Select the lines that hold the word "scene" and copy each one.
++++ MATERIAL TO PROCESS
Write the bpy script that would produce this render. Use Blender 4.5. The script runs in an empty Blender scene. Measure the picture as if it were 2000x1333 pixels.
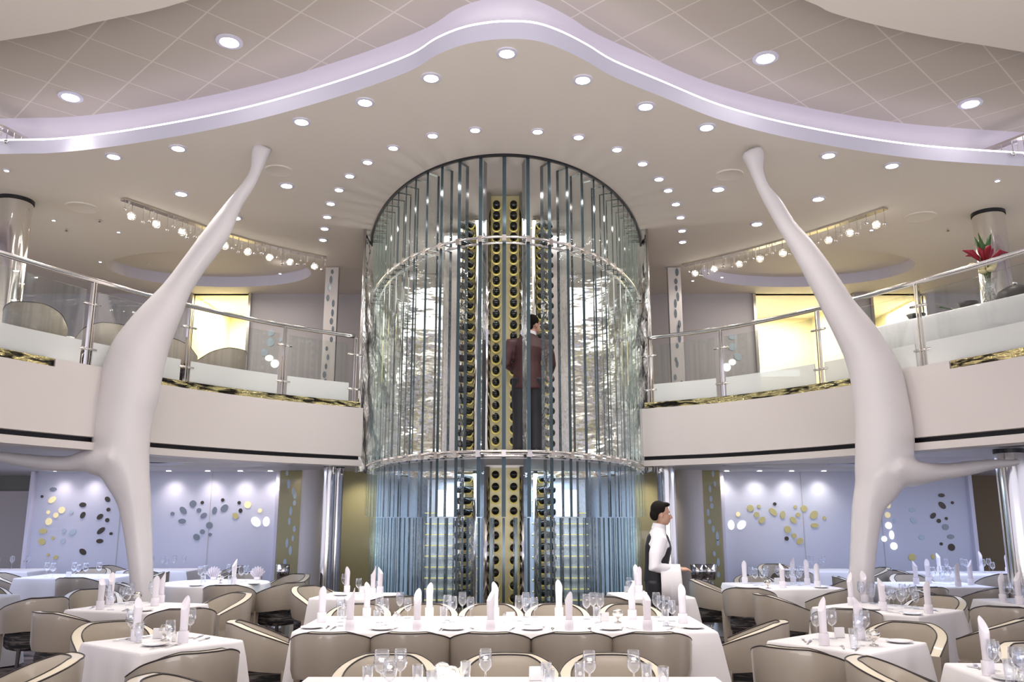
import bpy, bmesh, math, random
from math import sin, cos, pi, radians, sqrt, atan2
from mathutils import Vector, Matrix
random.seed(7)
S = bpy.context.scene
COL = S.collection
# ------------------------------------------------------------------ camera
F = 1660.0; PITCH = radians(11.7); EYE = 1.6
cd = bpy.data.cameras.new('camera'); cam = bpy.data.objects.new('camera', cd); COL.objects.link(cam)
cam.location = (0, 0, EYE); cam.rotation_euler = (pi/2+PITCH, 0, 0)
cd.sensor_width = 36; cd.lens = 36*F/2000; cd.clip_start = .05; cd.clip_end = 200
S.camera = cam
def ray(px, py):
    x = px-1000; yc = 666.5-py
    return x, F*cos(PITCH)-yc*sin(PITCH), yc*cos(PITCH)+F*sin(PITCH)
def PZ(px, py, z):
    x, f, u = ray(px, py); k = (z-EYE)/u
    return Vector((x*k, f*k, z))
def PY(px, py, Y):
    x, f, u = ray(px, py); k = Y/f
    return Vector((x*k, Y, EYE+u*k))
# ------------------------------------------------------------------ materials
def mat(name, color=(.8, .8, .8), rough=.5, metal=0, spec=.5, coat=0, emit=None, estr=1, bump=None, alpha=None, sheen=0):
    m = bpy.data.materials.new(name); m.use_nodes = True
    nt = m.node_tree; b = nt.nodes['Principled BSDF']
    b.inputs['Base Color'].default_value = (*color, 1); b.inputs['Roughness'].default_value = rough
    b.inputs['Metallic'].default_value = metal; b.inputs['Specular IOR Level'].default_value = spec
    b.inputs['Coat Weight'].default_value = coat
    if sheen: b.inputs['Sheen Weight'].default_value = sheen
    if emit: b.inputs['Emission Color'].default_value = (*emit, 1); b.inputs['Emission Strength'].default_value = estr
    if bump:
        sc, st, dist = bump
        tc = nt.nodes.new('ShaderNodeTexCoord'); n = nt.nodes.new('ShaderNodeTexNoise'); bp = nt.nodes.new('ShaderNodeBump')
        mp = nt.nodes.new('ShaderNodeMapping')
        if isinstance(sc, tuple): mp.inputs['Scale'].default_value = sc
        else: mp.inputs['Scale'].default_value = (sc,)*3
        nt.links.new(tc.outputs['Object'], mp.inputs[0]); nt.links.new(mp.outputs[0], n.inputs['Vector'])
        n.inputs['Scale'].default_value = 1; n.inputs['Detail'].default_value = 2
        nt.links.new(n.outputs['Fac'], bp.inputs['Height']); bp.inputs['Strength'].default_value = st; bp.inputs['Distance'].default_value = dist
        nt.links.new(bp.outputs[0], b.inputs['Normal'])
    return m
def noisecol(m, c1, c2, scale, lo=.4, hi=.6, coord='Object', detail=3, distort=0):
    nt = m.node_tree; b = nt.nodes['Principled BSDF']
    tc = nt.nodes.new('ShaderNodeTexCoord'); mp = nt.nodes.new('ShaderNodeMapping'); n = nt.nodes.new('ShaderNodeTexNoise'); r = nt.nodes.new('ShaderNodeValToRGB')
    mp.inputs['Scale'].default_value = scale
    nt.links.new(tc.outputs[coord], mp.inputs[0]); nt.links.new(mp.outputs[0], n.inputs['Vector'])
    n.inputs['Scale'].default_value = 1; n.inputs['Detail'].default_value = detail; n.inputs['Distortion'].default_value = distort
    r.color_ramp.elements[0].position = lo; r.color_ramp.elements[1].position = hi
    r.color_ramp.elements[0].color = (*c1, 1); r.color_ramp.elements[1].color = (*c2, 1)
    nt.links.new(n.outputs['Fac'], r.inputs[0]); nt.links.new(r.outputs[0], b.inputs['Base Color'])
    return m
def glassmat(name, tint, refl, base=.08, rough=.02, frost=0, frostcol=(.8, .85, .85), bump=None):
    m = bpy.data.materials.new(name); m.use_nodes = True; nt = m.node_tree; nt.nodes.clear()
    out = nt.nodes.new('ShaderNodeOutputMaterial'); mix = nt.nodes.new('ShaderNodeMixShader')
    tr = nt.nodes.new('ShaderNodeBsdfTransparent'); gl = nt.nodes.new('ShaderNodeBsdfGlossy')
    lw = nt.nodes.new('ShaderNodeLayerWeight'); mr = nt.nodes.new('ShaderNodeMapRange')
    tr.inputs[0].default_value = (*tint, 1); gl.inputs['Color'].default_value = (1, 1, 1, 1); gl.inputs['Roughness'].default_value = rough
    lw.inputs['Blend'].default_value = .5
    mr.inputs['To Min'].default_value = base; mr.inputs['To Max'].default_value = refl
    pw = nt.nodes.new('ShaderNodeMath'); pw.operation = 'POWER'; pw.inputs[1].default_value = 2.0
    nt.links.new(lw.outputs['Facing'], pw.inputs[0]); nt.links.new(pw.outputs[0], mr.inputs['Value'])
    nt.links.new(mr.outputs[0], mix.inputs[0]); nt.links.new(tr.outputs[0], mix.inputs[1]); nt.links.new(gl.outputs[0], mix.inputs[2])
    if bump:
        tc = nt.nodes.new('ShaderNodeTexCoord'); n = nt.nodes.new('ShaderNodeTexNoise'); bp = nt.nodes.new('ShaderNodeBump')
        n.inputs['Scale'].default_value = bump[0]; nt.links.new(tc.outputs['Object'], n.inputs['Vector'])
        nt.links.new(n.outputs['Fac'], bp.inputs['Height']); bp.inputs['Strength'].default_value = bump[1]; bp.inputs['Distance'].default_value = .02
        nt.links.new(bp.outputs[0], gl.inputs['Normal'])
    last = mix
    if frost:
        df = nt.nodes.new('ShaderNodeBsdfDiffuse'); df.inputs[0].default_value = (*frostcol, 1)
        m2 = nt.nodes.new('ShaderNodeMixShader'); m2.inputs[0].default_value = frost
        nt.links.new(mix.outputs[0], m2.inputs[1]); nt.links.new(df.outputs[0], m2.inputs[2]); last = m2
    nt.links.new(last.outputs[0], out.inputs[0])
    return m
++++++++
++++ MATERIAL TO PROCESS
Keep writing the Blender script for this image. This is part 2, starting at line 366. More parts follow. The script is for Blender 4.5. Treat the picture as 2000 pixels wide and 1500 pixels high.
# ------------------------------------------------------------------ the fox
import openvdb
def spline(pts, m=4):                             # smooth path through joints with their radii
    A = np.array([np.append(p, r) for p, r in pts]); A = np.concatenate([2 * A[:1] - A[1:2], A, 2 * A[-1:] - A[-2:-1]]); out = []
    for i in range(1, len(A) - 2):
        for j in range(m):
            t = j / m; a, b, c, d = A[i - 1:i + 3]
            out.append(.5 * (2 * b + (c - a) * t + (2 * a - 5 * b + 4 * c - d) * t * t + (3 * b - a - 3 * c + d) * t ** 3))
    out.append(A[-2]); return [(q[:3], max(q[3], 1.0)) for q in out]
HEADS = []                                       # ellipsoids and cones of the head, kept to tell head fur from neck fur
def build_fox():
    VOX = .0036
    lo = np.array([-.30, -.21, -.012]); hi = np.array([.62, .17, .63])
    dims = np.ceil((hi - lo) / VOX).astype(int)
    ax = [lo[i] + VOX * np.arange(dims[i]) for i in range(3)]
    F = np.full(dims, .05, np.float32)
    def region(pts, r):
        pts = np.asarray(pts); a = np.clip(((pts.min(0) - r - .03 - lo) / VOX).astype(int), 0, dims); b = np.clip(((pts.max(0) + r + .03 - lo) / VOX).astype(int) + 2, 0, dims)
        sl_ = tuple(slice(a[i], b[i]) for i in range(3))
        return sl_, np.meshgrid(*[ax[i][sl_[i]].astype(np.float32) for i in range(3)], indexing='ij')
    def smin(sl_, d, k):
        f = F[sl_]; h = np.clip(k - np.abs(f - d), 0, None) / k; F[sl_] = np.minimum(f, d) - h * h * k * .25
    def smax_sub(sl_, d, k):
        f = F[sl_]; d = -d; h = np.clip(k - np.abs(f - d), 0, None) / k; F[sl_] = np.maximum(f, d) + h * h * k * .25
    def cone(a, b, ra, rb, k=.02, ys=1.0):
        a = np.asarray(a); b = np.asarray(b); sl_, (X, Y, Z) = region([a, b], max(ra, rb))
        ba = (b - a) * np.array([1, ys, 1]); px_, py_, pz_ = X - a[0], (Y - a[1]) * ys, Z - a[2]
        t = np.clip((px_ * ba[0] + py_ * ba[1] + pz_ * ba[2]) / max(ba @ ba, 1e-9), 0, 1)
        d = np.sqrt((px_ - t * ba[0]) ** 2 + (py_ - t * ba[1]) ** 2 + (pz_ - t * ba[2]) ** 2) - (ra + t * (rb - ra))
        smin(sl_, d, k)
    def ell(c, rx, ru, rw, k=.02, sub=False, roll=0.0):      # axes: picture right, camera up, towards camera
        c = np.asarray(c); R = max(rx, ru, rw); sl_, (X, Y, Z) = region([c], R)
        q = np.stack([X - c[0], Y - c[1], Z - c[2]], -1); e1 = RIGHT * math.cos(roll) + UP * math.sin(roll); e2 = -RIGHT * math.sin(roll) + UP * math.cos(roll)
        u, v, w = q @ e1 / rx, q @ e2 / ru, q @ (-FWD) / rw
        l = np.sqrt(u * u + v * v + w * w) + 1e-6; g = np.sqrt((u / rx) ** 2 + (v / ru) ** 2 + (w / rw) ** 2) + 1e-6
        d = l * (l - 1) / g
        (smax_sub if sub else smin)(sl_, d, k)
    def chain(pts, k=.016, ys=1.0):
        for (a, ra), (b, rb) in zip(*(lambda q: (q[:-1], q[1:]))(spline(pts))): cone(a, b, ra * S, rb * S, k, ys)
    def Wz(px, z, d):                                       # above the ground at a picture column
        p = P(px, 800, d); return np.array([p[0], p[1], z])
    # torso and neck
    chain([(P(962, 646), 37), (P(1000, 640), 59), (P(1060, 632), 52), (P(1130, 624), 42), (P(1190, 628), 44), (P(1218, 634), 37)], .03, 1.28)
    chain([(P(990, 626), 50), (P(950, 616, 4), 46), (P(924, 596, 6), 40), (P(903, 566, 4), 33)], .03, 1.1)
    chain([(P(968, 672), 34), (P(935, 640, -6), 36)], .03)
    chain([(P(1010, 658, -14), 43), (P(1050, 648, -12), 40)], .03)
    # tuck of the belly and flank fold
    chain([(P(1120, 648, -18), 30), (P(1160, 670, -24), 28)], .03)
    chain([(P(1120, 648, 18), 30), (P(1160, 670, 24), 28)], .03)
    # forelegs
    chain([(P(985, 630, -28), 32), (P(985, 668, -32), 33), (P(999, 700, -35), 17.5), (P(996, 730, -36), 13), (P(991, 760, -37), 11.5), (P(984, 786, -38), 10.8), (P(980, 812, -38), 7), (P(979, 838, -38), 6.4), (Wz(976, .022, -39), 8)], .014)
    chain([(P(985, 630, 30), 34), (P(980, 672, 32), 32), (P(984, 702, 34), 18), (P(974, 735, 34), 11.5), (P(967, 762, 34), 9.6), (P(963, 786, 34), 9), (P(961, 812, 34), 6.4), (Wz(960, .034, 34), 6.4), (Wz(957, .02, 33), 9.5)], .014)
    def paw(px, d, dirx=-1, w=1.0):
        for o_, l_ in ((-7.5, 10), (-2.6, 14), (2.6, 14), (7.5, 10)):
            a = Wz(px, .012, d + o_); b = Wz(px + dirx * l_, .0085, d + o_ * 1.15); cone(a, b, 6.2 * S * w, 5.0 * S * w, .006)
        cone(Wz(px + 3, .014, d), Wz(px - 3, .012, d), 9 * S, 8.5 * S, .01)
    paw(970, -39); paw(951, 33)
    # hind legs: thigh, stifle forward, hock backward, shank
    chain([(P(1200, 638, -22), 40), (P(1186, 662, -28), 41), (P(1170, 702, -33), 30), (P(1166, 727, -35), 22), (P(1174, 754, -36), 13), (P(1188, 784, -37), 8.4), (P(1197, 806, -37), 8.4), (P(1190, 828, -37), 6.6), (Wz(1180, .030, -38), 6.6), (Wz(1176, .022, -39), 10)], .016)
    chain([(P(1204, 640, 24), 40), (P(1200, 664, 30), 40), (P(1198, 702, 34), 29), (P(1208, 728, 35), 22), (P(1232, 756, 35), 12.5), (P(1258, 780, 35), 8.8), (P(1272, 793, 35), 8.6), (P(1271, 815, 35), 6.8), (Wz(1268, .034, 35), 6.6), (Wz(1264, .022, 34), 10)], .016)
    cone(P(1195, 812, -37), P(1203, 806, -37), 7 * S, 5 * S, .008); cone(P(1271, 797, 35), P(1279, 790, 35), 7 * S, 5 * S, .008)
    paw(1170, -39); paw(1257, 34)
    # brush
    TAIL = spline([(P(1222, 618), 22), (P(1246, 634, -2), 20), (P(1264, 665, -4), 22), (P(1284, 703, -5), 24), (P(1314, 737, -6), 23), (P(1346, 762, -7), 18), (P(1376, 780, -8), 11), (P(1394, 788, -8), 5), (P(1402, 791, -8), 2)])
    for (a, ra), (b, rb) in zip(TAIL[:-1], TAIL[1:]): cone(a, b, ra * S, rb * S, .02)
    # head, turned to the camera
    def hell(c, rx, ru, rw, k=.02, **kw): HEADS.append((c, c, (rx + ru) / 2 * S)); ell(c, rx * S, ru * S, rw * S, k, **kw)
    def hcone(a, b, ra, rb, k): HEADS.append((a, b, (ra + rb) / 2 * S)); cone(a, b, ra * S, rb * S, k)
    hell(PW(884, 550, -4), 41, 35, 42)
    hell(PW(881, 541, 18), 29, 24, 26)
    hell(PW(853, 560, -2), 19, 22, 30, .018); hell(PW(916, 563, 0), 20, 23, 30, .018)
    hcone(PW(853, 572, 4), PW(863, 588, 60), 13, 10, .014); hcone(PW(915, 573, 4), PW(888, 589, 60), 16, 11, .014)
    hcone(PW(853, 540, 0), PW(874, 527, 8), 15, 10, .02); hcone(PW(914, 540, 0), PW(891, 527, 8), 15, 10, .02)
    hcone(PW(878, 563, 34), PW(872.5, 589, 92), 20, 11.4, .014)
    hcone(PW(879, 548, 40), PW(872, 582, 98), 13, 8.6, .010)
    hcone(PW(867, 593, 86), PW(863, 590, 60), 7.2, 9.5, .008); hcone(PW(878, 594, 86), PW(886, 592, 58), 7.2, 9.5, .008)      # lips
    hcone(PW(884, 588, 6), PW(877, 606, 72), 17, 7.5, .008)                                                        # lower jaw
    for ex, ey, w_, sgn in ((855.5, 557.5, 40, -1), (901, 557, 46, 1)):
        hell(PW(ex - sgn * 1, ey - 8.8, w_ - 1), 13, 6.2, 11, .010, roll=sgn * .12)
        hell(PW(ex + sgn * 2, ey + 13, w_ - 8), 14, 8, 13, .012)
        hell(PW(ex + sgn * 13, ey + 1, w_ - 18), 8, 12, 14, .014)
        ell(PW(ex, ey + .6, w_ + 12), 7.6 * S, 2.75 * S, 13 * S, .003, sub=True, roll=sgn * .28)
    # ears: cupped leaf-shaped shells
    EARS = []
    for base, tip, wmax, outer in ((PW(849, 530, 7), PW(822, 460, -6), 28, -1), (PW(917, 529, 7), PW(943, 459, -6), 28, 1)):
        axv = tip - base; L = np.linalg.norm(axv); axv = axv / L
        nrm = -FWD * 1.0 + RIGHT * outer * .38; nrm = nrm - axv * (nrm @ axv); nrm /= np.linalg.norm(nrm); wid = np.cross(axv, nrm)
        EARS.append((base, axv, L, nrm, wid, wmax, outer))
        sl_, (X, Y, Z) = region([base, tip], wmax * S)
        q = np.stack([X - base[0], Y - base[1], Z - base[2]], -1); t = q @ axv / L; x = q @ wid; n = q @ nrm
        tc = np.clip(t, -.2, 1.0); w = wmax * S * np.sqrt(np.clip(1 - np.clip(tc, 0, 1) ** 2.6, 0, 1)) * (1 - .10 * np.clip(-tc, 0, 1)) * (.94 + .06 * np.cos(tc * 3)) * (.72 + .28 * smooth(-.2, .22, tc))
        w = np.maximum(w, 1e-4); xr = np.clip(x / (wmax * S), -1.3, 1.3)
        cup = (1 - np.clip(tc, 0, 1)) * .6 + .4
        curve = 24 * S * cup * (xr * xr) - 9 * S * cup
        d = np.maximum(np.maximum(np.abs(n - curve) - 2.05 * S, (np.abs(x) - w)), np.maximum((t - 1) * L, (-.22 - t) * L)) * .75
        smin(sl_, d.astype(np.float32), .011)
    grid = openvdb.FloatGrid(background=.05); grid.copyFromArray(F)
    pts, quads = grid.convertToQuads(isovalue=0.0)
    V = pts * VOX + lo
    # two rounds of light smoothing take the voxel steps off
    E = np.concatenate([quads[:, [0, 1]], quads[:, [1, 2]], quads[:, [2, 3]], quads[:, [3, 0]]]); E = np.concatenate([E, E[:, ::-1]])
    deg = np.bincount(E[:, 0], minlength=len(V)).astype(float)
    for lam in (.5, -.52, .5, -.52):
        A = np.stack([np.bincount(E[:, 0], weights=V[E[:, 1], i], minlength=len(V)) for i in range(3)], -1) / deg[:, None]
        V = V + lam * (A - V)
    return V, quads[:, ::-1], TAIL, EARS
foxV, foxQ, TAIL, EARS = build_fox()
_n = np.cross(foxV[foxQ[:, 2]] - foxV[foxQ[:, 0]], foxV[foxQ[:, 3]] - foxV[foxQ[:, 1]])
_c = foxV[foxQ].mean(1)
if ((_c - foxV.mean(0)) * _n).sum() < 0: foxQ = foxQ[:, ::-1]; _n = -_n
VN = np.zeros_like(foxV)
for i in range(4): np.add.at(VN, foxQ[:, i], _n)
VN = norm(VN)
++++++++
_SOLVED EXERCISE_:
Write the bpy script that would produce this render. Use Blender 4.5. The script runs in an empty Blender scene. Measure the picture as if it were 2000x1333 pixels.
S = bpy.context.scene